Despite already strong trade links, there are still trade barriers holding British businesses back. Some UK exporters face tariff barriers in supplying the New Zealand market, including tariffs which are between 5 and 10% on automotive and machinery sectors.

A new FTA would help make British businesses more competitive compared to those in countries that already have trade agreements with New Zealand.

Yorkshire-based bus company Optare has delivered exports worth NZ$44 million in the last year and has 116 low-emissions buses currently operating in the country.

Speaking about a future free trade agreement, Optare CEO Graham Belgum, said;

“Optare is proud to have developed technology in the UK that provides New Zealand bus operators with the world’s lowest emission buses and the lowest operating costs.
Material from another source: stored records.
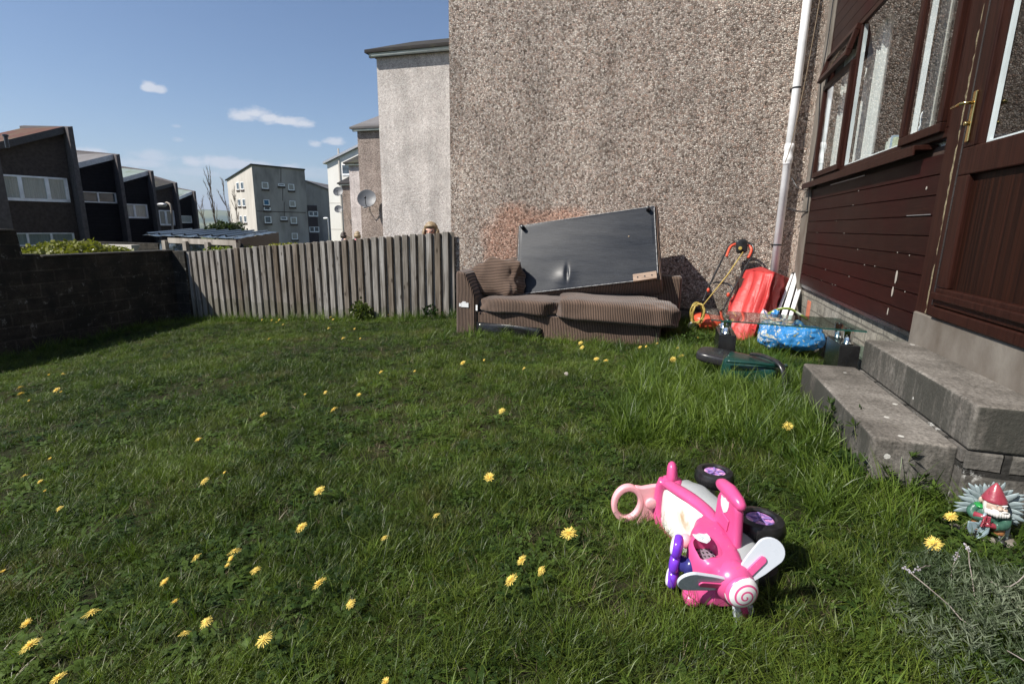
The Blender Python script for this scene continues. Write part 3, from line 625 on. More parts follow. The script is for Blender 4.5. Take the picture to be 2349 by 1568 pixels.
# grey flats and the brown-infilled block behind
a24 = R(24); TT = Vector((math.sin(a24), math.cos(a24), 0)); NN = Vector((math.cos(a24), -math.sin(a24), 0))
def flats():
    p0 = at(*ZC(740, 700), Y=75); p0.z = 0
    f = lambda x, y: atp(*ZC(x, y), p0, NN); gq = lambda x, y: atp(*ZC(x, y), p0, -TT)
    tr = f(1410, 268); tl = f(703, 200); ll = gq(365, 410)
    L = (tr-tl).dot(TT); Wd = (ll-tl).dot(-NN)
    t = thing('grey_flats', 'grey concrete block of flats with sloping top in the middle distance', 'building', (p0.x, p0.y, -8))
    def P(s, n, z): return p0+TT*s-NN*n+Vector((0, 0, z))
    z0, z1 = tl.z, ll.z; q = MB()
    q.hexa([P(0, 0, -9), P(L, 0, -9), P(L, Wd, -9), P(0, Wd, -9)], [P(0, 0, z0), P(L, 0, tr.z), P(L, Wd, z1-1), P(0, Wd, z1)])
    wl = q.build('wall', M['concw'], t); 
    q = MB(); q.hexa([P(-.06, 0, -9), P(0, 0, -9), P(0, Wd, -9), P(-.06, Wd, -9)], [P(-.06, 0, z0), P(0, 0, z0), P(0, Wd, z1), P(-.06, Wd, z1)]); q.build('end_wall', M['conclit'], t)
    q = MB(); q.tube([P(-.2, -.15, z0+.05), P(L, -.15, tr.z+.05)], .14, 6); q.tube([P(-.2, -.15, z0+.05), P(-.2, Wd+.2, z1+.05)], .14, 6); q.build('roof_edge', M['blackp'], t)
    def win(fn, nrm, x0, y0, x1, y1, mt=None, ax=TT, bt=1):
        A = fn(x0, y0); B = fn(x1, y1); zt, zb = A.z, B.z; sa = (A-p0).dot(ax); sb = (B-p0).dot(ax)
        base = p0+nrm*(A-p0).dot(nrm)
        def Q(s, o_, z): v = p0+ax*s+nrm*o_; return Vector((v.x, v.y, z))
        def slab(s0, s1, za, zb_, o0, o1): return MB().hexa([Q(s0, o0, za), Q(s1, o0, za), Q(s1, o1, za), Q(s0, o1, za)], [Q(s0, o0, zb_), Q(s1, o0, zb_), Q(s1, o1, zb_), Q(s0, o1, zb_)])
        s0, s1 = min(sa, sb), max(sa, sb); e = (s1-s0)*.14
        wf = slab(s0, s1, zb, zt, .0, .12).build('window', M['upvc'], t)
        slab(s0+e*.6, s1-e, zb+e*1.0, zt-e*.6, .12, .14).build('pane', mt or M['farglass'], wf)
        slab(s0-.1, s1+.1, zb-.32, zb, .02, .16).build('sill', M['harl'], wf)
    bl = M['blind']
    for r_ in ((825, 430, 918, 525, bl), (1045, 450, 1133, 488, None), (1180, 455, 1265, 545, bl), (848, 665, 932, 745, gm('blue_blind', [(.03, .13, .25)], 3)), (855, 750, 944, 812, None), (1197, 680, 1280, 765, bl), (864, 890, 958, 982, None), (1080, 897, 1168, 940, None), (1213, 900, 1300, 990, bl), (1228, 1115, 1312, 1200, bl)):
        win(f, NN, *r_[:4], r_[4])
    for r_ in ((492, 437, 537, 535), (549, 432, 597, 530), (513, 660, 558, 752), (573, 658, 620, 755), (538, 882, 577, 975), (594, 882, 637, 975)):
        win(gq, -TT, *r_, None, ax=-NN)
    q = MB()
    for (x0, y0, x1, y1) in ((762, 820, 1415, 838), ):
        A = f(x0, y0); B = f(x1, y1); q.tube([A+NN*.02, Vector((B.x, B.y, A.z))+NN*.02], .06, 4)
    for x, ya, yb in ((1085, 240, 430), (1130, 700, 890), (1110, 500, 680)): q.tube([f(x, ya)+NN*.03, f(x, yb)+NN*.03], .05, 4)
    q.build('panel_joint', M['harl'], t)
    # behind: block with brown infill
    p1 = p0+TT*22-NN*4
    g2 = lambda x, y: atp(*ZC(x, y), p1, NN)
    t2 = thing('infill_block', 'block with dark brown window panels between grey flats and white block', 'building', (p1.x, p1.y, -8))
    A = g2(1400, 420); A2 = g2(1575, 470); B = g2(1725, 545); s = lambda v: (v-p1).dot(TT)
    def P2(s_, n, z): return p1+TT*s_-NN*n+Vector((0, 0, z))
    sB = s(B)+6
    q = MB(); q.hexa([P2(s(A), 0, -9), P2(sB, 0, -9), P2(sB, 9, -9), P2(s(A), 9, -9)], [P2(s(A), 0, A.z), P2(sB, 0, B.z-1.6), P2(sB, 9, B.z+1.5), P2(s(A), 9, A.z+.3)]); q.build('wall', M['concw'], t2)
    q = MB(); q.hexa([P2(s(A), -.2, A.z), P2(sB, -.2, B.z-1.6), P2(sB, 9, B.z+1.5), P2(s(A), 9, A.z+.3)], [P2(s(A), -.2, A.z+.25), P2(sB, -.2, B.z-1.35), P2(sB, 9, B.z+1.75), P2(s(A), 9, A.z+.55)]); q.build('roof', M['roofgrey'], t2)
    a_, b_ = g2(1436, 740), g2(1597, 1240)
    dk = MB().hexa([P2(s(a_), -.1, b_.z-3), P2(s(b_), -.1, b_.z-3), P2(s(b_), 0, b_.z-3), P2(s(a_), 0, b_.z-3)], [P2(s(a_), -.1, a_.z), P2(s(b_), -.1, a_.z), P2(s(b_), 0, a_.z), P2(s(a_), 0, a_.z)]).build('infill_panel', gm('oxblood_panel', [(.025, .012, .014)], 3), t2)
    for (x0, y0, x1, y1) in ((1450, 820, 1583, 895), (1462, 1030, 1598, 1105)):
        a_, b_ = g2(x0, y0), g2(x1, y1); sa, sb = s(a_), s(b_)
        wf = MB()
        for u0_, u1_, v0_, v1_ in ((sa, sb, b_.z, b_.z+.22), (sa, sb, a_.z-.1, a_.z), (sa, sa+.15, b_.z, a_.z), (sb-.15, sb, b_.z, a_.z), ((sa+sb)/2-.1, (sa+sb)/2+.1, b_.z, a_.z)):
            wf.hexa([P2(u0_, -.16, v0_), P2(u1_, -.16, v0_), P2(u1_, -.1, v0_), P2(u0_, -.1, v0_)], [P2(u0_, -.16, v1_), P2(u1_, -.16, v1_), P2(u1_, -.1, v1_), P2(u0_, -.1, v1_)])
        wf = wf.build('window', M['upvc'], t2)
        MB().hexa([P2(sa, -.13, b_.z), P2(sb, -.13, b_.z), P2(sb, -.1, b_.z), P2(sa, -.1, b_.z)], [P2(sa, -.13, a_.z), P2(sb, -.13, a_.z), P2(sb, -.1, a_.z), P2(sa, -.1, a_.z)]).build('pane', M['farglass'], wf)
flats()

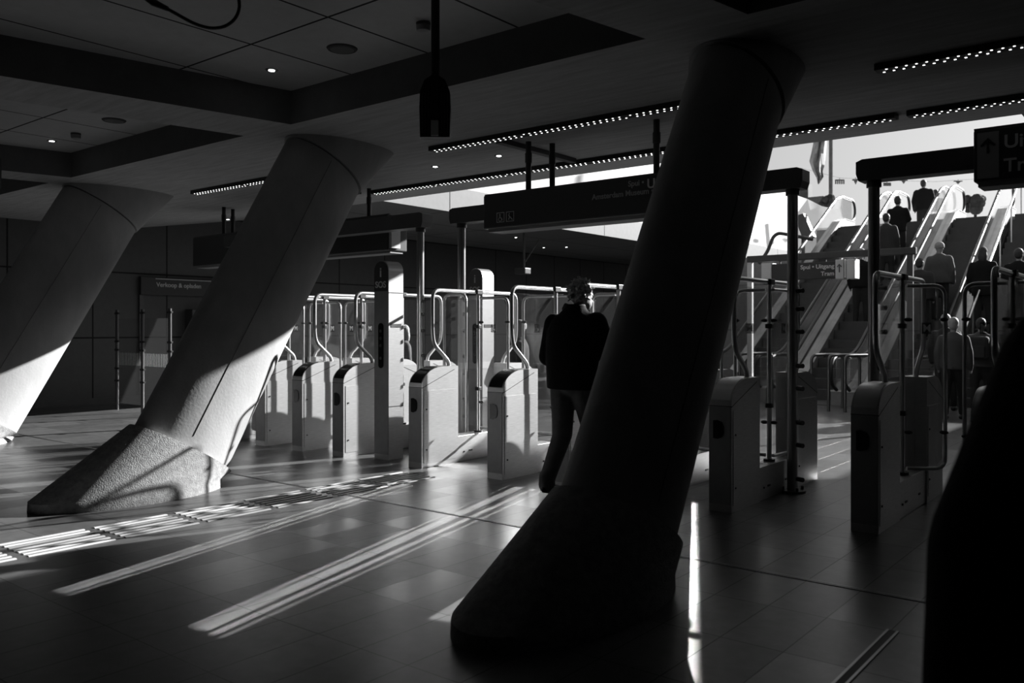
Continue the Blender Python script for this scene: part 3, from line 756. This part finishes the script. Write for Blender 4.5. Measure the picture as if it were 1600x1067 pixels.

We have 116 of this latest generation of buses in New Zealand currently.

“We hope to grow our partnership. Current trade tariffs raise the cost of our buses in New Zealand. A free trade agreement between our countries would pave the way for us to make the latest technology more affordable for New Zealand operators.”

As well as lowering tariffs, a new FTA could create more opportunities for British services including:

• British architects, engineers and construction firms to build New Zealand’s new railways, airports and skyscrapers

• Tech start-ups who are exporting for the first time as New Zealand is a good place to test and develop new technologies, in particular the UK’s successful and growing FinTech market

• There is particularly strong demand for British confectionery, gourmet foods, health and free-from foods and drinks, as well as craft beer and premium gin

• The millions of small and medium sized businesses across the UK to trade more, by reducing regulatory barriers and supporting increased participation in trade.

• Building on our already successful two-way foreign direct investment.

The UK government’s negotiating strategy will draw on one of the largest public consultations in British history. This involved more than 146,000 people and organisations sharing their views about a future UK-New Zealand free trade agreement.